What the people who inhabited this vast area of Africa were best known for was reflected in their artistic endeavours. As one historian wrote “The huge jars for storing grain were glazed and as beautifully channelled as were the cups used by priests and kings. Here as elsewhere in early Africa there seems to have been an insatiable drive for beauty and perfection.” Be reminded, I am emphasising our heritage.

Chancellor Williams again observed of the people of Monomopata that “There was an underlying philosophy: Each craftsman felt that his finished work was at once a reflection and an actual measure of what he himself was, his character.” It is a profound message and an essential part of our heritage. It has been lost. It can be restored.

Another great historian, the white African historian, Basil Davidson had this to say about the Empire of Monomotapa.

“The industrial activities, particularly mining, overshadowed agriculture and even threatened the existence of this very basic economy. Over four thousand ancient mining sites have been discovered and no one claims that these are all. Iron, ore, gold and to a lesser extent copper and tin were the leading industrial activities, although ivory and ivory carvings always played a considerable role in the total economy.”

Yet again, the great Chancellor Williams, had this to say.

“The widespread industrial activities” in Monomotapa “along with the ever increasing number of cattle brought in by migrating pastoral groups drove the farmers to the hills – to a new type of terrace farming on every available hillside. As difficult as all this was the genius of African man was further tested in overcoming the more formidable problem of water and an irrigation system for hillsides and mounds. Widespread mining meant widespread deforestation because too of the demand for timber for charcoal production – another industry by itself. Soil erosion kept pace, unchecked. The steady disappearance of grasslands was assured by cattle and other roaming animals that fed on grass, the goats being the most ravishing. The agricultural life of the country was sustained by intensive terrace farming in the northeast region of which Inyanga was the centre.

There is a picture here of a most innovative African people, pioneering in some instances, in both industry and agriculture. It is essential to the Black Heritage. It is too, a completely different image of the African in history, from that which you would get from Carlyle or Hegel.

I said before that the Empire of Monomotapa was my penultimate point. Now my ultimate point.

Black people in the Caribbean and elsewhere have behaved as if Westminster is the last word in political democracy. And therefore all they have to do is ape the ways of Whigs and Tories.
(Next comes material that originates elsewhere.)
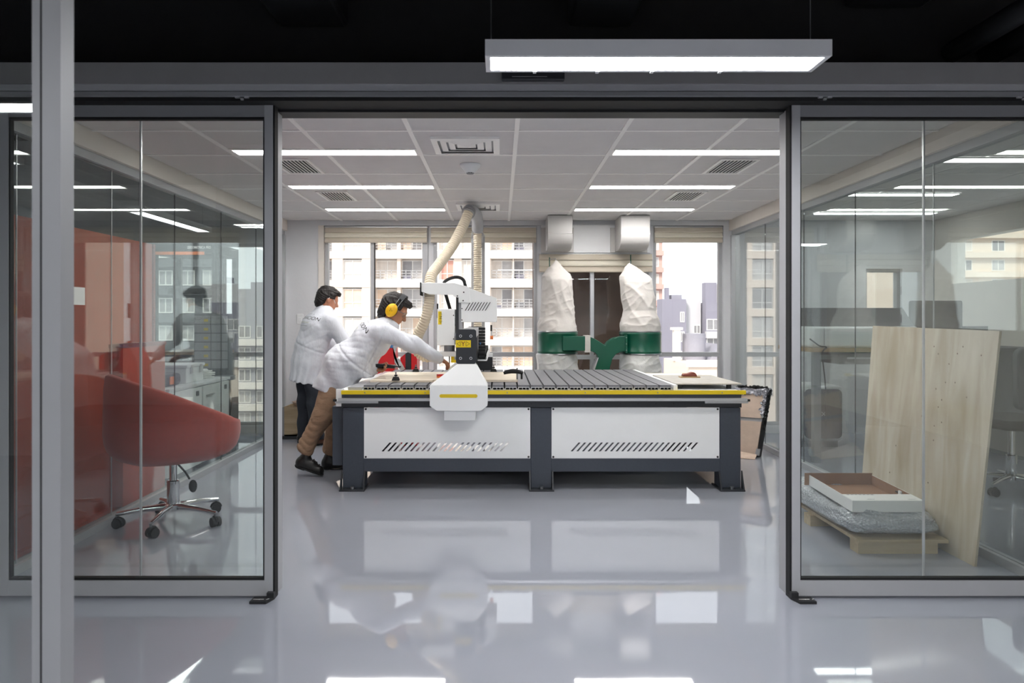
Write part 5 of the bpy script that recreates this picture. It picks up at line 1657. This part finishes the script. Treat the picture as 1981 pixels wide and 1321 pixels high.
def implicit(name, fn, lo, hi, h, m_, parent, extra=None, smooth_it=2, origin=None):
    v, f = surface_nets(fn, lo, hi, h)
    if extra:
        for (fn2, lo2, hi2, h2) in extra:
            v2, f2 = surface_nets(fn2, lo2, hi2, h2)
            f = np.concatenate([f, f2 + len(v)]); v = np.concatenate([v, v2])
    off = ORG[parent.name] if parent is not None else Vector(origin)
    me = bpy.data.meshes.new(name)
    me.from_pydata((v - np.array(off)).tolist(), [], f.tolist())
    for p in me.polygons: p.use_smooth = True
    me.materials.append(MATS[m_])
    o = bpy.data.objects.new(name, me); COL.objects.link(o)
    if parent is not None: o.parent = parent
    else: o.location = off
    ORG[o.name] = off
    if smooth_it:
        md = o.modifiers.new('smooth', 'SMOOTH'); md.iterations = smooth_it; md.factor = .5
    return o
def v3(p): return np.array(tuple(p), dtype=np.float32)

def union(P, prims, k):
    d = None
    for q in prims:
        e = rcone(P, *q)
        d = e if d is None else smin(d, e, k)
    return d

def hand_prims(w, dirv, palm_n, curl, size=1.0, thumb_side=1):
    """w wrist, dirv along the hand, palm_n out of the back of the hand; five fingers rooted in the palm"""
    d = Vector(dirv).normalized(); n = Vector(palm_n).normalized(); n = (n - d * n.dot(d)).normalized(); s = d.cross(n).normalized() * thumb_side
    w = Vector(w); pr = []
    s_ = size
    for q in (-1, -.33, .33, 1):
        pr.append((w + s * (.018 * q * s_), w + d * (.085 * s_) + s * (.030 * q * s_), .014 * s_, .0125 * s_))
    fl = [.062, .075, .07, .055]
    for i, q in enumerate((1, .33, -.33, -1)):
        base = w + d * (.085 * s_) + s * (.030 * q * s_)
        a = curl[i]
        d1 = (d * math.cos(a * .5) - n * math.sin(a * .5)); d2 = (d * math.cos(a * 1.1) - n * math.sin(a * 1.1)); d3 = (d * math.cos(a * 1.6) - n * math.sin(a * 1.6))
        L = fl[i] * s_
        p1 = base + d1 * L * .45; p2 = p1 + d2 * L * .33; p3 = p2 + d3 * L * .26
        pr += [(base, p1, .0098 * s_, .009 * s_), (p1, p2, .009 * s_, .0083 * s_), (p2, p3, .0083 * s_, .0072 * s_)]
    tb_ = w + d * (.03 * s_) + s * (.024 * s_)
    t1 = tb_ + (d * .6 + s * .75 - n * .3).normalized() * .04 * s_
    t2 = t1 + (d * .85 + s * .3 - n * .5).normalized() * .03 * s_
    pr += [(tb_, t1, .0125 * s_, .0105 * s_), (t1, t2, .0105 * s_, .0085 * s_)]
    return pr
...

History shows that African people were among the most radical democrats that ever lived in times past and present. Not only did they influence Greek democracy as Martin Bernal showed in his excellent work Black Athena, but we by negating their democratic influence have found ourselves in the pits in Africa and the Caribbean.
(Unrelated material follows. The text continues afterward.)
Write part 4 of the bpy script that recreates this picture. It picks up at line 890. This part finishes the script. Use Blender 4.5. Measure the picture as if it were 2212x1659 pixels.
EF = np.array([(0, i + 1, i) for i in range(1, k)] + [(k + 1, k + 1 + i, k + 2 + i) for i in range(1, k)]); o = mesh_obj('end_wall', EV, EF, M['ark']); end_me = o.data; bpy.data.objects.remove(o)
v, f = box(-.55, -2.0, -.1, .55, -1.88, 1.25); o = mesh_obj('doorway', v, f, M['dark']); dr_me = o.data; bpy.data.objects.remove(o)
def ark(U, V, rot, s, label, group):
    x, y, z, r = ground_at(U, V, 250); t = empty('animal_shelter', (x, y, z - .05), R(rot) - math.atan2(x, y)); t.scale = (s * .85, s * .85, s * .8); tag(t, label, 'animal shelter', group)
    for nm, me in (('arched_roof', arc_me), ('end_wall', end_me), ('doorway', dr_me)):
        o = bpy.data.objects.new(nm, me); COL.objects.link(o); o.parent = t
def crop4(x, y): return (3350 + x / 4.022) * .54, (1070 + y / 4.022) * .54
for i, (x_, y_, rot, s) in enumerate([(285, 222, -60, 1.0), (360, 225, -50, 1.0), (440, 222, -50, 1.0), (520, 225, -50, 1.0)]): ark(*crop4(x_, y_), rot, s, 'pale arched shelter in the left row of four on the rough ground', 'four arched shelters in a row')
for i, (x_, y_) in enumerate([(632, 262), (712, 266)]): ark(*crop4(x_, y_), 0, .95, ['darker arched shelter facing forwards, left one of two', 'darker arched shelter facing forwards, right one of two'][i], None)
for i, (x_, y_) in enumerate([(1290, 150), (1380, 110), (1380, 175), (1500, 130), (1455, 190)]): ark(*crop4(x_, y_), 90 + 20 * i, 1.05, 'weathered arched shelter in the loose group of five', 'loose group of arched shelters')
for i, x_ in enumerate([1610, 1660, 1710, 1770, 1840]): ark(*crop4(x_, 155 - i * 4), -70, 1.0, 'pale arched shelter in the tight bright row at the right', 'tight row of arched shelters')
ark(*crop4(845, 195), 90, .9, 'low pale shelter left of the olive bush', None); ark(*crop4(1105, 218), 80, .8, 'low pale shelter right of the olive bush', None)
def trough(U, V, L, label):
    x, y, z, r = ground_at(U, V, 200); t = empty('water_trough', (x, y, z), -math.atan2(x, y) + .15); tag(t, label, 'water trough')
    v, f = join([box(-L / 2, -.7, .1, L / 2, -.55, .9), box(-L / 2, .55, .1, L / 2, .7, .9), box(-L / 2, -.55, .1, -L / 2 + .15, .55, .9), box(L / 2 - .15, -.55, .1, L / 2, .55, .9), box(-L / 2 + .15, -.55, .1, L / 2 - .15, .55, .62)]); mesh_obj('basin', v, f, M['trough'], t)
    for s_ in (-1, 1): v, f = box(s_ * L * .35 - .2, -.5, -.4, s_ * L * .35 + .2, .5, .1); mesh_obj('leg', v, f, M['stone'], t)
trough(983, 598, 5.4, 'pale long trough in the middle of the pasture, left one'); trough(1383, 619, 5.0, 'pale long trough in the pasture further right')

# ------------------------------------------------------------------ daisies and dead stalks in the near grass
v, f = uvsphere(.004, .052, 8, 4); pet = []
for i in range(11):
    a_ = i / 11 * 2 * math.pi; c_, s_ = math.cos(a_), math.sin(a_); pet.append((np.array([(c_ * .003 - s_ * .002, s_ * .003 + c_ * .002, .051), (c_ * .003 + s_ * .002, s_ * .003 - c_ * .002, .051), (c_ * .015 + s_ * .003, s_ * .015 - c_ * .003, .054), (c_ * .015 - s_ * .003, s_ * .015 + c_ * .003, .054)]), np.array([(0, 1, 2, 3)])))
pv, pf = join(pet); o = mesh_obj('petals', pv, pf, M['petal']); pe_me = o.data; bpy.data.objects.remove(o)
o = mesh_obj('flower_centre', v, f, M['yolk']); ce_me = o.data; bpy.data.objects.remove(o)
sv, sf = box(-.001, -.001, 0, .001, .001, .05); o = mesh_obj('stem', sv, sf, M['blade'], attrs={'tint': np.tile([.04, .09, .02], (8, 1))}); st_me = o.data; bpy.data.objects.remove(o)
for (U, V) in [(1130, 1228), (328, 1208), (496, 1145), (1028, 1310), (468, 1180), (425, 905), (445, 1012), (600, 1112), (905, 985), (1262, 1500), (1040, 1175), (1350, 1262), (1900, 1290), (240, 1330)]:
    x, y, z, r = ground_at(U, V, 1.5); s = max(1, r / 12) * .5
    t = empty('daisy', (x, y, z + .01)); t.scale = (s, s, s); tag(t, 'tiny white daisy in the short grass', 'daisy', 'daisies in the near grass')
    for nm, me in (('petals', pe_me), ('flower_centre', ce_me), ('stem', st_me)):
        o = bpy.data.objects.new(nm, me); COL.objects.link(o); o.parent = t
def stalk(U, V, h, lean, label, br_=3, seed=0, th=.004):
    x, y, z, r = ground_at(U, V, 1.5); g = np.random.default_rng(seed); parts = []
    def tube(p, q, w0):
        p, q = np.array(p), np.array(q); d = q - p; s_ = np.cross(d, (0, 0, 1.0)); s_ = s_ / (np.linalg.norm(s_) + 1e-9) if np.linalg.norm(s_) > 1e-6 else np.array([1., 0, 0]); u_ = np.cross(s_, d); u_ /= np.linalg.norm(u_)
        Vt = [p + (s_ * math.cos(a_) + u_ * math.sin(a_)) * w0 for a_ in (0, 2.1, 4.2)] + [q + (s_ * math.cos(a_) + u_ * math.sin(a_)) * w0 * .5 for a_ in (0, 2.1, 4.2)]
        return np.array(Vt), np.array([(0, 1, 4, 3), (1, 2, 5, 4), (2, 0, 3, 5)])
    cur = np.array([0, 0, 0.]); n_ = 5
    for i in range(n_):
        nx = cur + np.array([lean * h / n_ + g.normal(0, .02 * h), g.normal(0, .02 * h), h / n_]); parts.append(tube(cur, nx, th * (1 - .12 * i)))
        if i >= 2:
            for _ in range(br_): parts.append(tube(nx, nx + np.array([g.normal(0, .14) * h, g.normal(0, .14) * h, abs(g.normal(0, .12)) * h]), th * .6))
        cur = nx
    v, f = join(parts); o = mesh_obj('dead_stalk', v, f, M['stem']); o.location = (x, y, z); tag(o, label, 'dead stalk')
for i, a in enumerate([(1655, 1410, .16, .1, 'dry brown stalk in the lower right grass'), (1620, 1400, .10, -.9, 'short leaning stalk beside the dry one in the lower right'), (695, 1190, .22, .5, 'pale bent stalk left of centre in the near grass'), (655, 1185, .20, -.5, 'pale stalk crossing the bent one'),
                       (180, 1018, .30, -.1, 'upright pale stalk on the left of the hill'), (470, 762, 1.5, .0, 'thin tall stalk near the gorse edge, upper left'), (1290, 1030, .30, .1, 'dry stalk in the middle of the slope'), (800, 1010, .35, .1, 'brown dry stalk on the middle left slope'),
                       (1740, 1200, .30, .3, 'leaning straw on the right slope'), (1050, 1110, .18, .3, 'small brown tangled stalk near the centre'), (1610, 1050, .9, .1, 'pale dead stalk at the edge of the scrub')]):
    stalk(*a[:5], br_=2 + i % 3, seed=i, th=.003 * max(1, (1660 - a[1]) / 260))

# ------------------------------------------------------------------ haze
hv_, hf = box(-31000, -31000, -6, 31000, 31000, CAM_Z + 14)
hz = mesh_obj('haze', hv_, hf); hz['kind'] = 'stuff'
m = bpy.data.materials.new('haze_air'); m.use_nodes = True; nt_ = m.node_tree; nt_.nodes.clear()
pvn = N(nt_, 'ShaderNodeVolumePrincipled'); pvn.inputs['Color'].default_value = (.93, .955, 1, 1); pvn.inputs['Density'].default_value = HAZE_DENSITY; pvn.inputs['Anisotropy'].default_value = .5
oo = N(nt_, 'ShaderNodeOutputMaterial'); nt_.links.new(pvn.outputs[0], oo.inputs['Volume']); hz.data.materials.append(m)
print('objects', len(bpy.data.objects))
Again because I am introducing the great Chancellor Williams to many of my readers let me rely on him to point out an essential of African democracy found everywhere on the continent in times past.

He wrote:

“The African community is conceived of as One Party opposition being conducted by leaders of various factions.

“(1) faction of opposition are usually formed by the different age groups [ It would take another Fan the Flame to describe an African ‘age-group’, but that should not detain us now.]

“(2) Debates may go on indefinitely or until a consensus is reached.

“(3) Once a consensus is reached and the community Will determined all open opposition to the common Will must cease.”

But dear readers that is not the end of the matter. African democracy was far more thorough-going than that.

“(4) Those whose opposition was so serious that they were unwilling to accept the new law would ‘splinter off’ either individually or in groups under a leader to form a new state or the nucleus of it.”

Fairness compels me to state that this democratic ethos and practice was to lead to the undoing of Africa and its civilisations. In that there were so many mini-states in Africa, called “stateless societies” that these mini-states were easily over-run by conquerors. But those who today contend that the socialist end of the state “withering away” is but a pipe-dream need to look at African democracy in the Stateless societies.

On the other hand, the African sense of community functioning as a community in debate, has not been matched by any other civilisation. So much so that the African community, produced a family structure – cutely referred to as the extended family – which produced exemplary child rearing. Sir Arthur Lewis, in his remarkable piece On Being Different has paid tribute to this. It is compulsory reading as part of our heritage. So too, is the African sense of a community in democratic dynamism, as opposed to the modern stasis of Democrat and Republican each indistinguishable from the other, in mock adversarial relation. Need I say more? Not now. Perhaps another time.

I want now to end with the words of one of the great historians of our time, the Welshman Basil Davidson. He wrote in The Black Man’s Burden this:

“Africa’s history can be said to have begun, as a record or description of that process, with the onset and spread of farming after the seventh millennium before the Christian era: after, say, about 6000 B.C. It then entered a new phase, ancestral to modern times, with the introduction of iron-bladed tools, above all iron-bladed hoes around 500 B.C. The second major spur to social and productive development, again a long and complex process, was that of metal technology – the mining, smelting and forging of iron ore, and of some other minerals – and it began first in the grasslands of the Central and Western Sudan as well as in those of the upper Nile Valley. This ushered in a period, many centuries long, of socio-political growth and corresponding structural development.”

I am certain that by this and other passages above I have proved to you that Africa was central and essential in human development in freedom and democracy. It is that Heritage we have to hold fast to, for a new future. Or else we will go down the road of greed and corruption, following in the paths of Europe and America, alienated from our own history as a people.